Omega, understandably, won’t say much about what’s inside the unassuming plastic box housing what is one of the most advanced quartz timepieces ever built. But it includes 16 independent clocks, 128 inputs, 32 outputs and a complete backup system with its own power supply. It weighs a mere 1.8 kilograms, compared to previous systems that topped 20 kilos.

Perhaps more impressive is the precision with which Quantum operates. Omega says it delivers precision of 0.1 parts per million, meaning there is a maximum variation of only one second out of 10 million seconds or a thousandth of a second out of every thousand seconds. The previous devices had precision of 0.5 ppm, making Quantum five times more accurate.

Quantum makes its debut in London, where it will be used in swimming and track cycling events. Other innovations Omega is bringing to London include:

Refined starting blocks in track and field. The new false-start detection system, sought by sprinters and tested by athletes like Tyson Gay and Jessica Ennis, is entirely electronic. The previous system, used since the 1976 Games in Montreal, relied upon the athlete pushing the block back 5 millimeters at the start; the release of the block determined the runner’s reaction time. (Because humans cannot react to sound in less than 0.1 second, any reaction time faster than that is disqualified. Sprinters typically respond in 0.13 second.) The new blocks use electronic sensors that measure the force against the block to determine reaction time.

“With the new system, this is completely electronic,” Hürzeler said. “It is moving nothing. No millimeter, no tenth of a millimeter, and that’s what the athletes like.

The new blocks are coupled with a new starting gun, which looks nothing like a gun.
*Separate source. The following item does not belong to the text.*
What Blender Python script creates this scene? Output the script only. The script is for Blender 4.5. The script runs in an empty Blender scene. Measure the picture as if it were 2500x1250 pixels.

When the gun is “fired,” the “shot” is broadcast through a tiny speaker at the back of each starting block so every runner hears it at precisely the same time. At the other end of the track, two cameras, plus a backup, shoots 2,000 frames per second to determine those races too close to call.

The “swimming show.” Each swimming starting block features lights to indicate the top three finishers. A single large dot indicates first place, two medium-sized indicate second, and three small dots denote third. The system was designed primarily for spectators, who know the outcome at a glance without looking at the main scoreboard. The system also can indicate the top three competitors at every 100-meter interval.

The open water gate, used in the swimming marathon. Gates will be erected at the beginning and end of the course and at selected locations along the way to determine intermediate times along with the final time. The gates use transponders that react to transponders worn on each athlete's wrist. The finish line also uses high-def cameras for backup, and to decide the winner in races too close to be determined by transponders alone.

Hürzeler equates Omega’s constant technology pursuit to Formula 1 racing. Year to year, every car has four tires and an engine, but small refinements make them faster from one season to the next. This is what Omega does from one Olympiad to the next — push the envelope just a little further in a constant quest for the greatest precision possible.

"It’s like the Quantum," he said. "The system is the same. You have to get the start and you finish time, and before we were able to go to 10 thousandths of a second, now we can go to one millionth of a second. I think we don't need it in the future. It's only to show how precise it is."